山崎さんが「議論が成立していない」と指摘するように、きちんと公正中立な立場で議論されるべき場において偏った意見を形成するのはけしからんという人は、当然、非常に多いのではないかと思う。では、なぜ、良くないのか。

これまでの様々なやらせの問題にしても、今回の問題にしても、一番の問題は、公正公平中立であるべき会議が歪められているということだろう。

今回の件にしても、あれが原発を推進する知事や東電による推進側の意見を多く提示するための番組だったなら、誰も文句は言わないだろう。同様に、過去のタウンミーティングでのやらせも、それがある事柄を推進する側の意見を述べる場だったなら、何の問題もないことになる。

だが、当然のことながら、今回の番組にしても、以前のタウンミーティングにしても、こういった会議は公正中立の立場を前提として開かれ、様々な意見を出していろいろな人に議題となっているテーマについて真剣に考えてもらうという趣旨の元で開かれている。

ところが、やらせを行って議事を誘導したため、その会議は偏った意見の多い無意味な会議となってしまった。いや、無意味なだけならまだ良いが、その会議は、小泉政権時のタウンミーティングのように、政府や行政が市民の合意形成を行った結果としてアリバイ的に使われ、結果的に市民の生活へ波及する。そういった類いの有害な代物となってしまった。

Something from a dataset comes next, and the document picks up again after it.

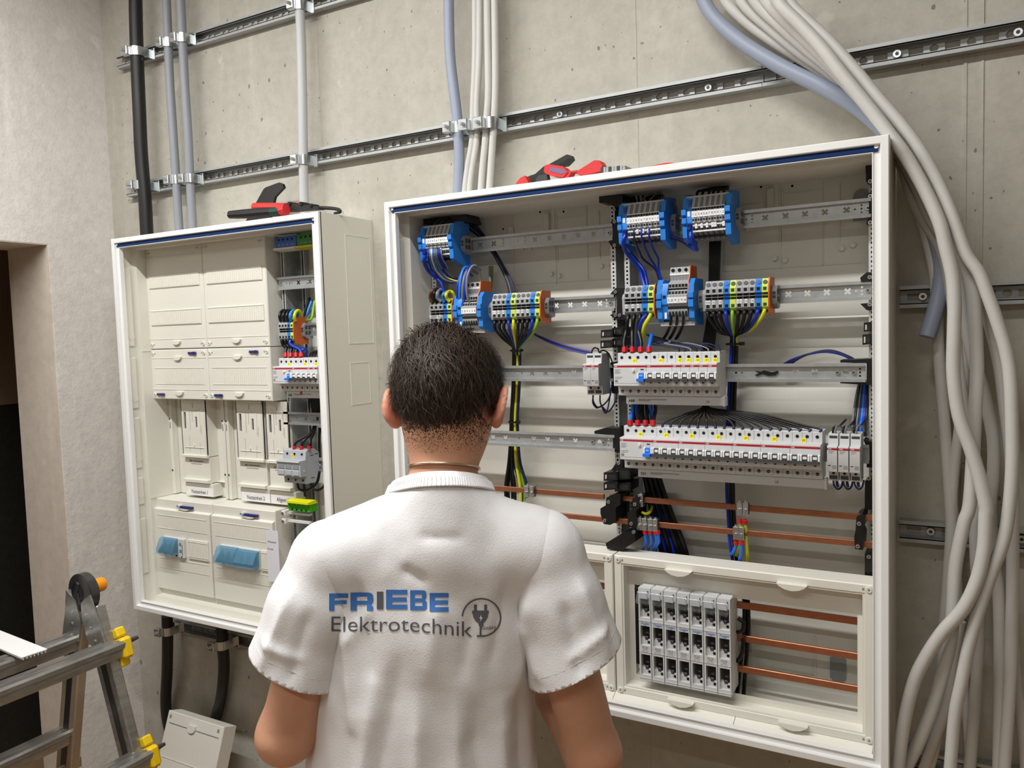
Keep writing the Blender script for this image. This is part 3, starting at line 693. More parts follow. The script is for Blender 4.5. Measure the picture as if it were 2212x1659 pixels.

であるなら、本来なら今回のような事態に対しては、その会議を主催した公正中立な会議を行う立場である政府や県、テレビ局などが、九州電力を偽計業務妨害で訴えるべきなのではないかと、そう思えてならない。

法律には詳しくないので偽計業務妨害はおかしいのかも知れないが、少なくとも主催者はそういった事態に対して強い警告を行うだけでなく、出来る範囲の法律を適用してこれを訴えなければおかしいのではないだろうか。

ところが、実際にはその後ニュースで明らかになったように、県知事が世論誘導を行うように要請していた。ではテレビ局はどうなのか。公平中立な立場の報道を行わなければいけないテレビ局は何か対処を行ったかと言えば、何もしていない。

政府や官僚や行政が要請し、該当する企業やテレビ局を巻き込んで当然のようにやらせは行われ続けている。ここまで根深く腐った談合体質がある以上、これは該当する事項を明確に違法として適当な罰則を設けるしか、ほかに方法がないような気がする。

そういった法律ができるのは、一体いつになるだろうか。そんな法律が出来る気配は全くない。まだまだずっとずっと先のことになるのだろうが、それは100年先だろうか、それとも500年先だろうか。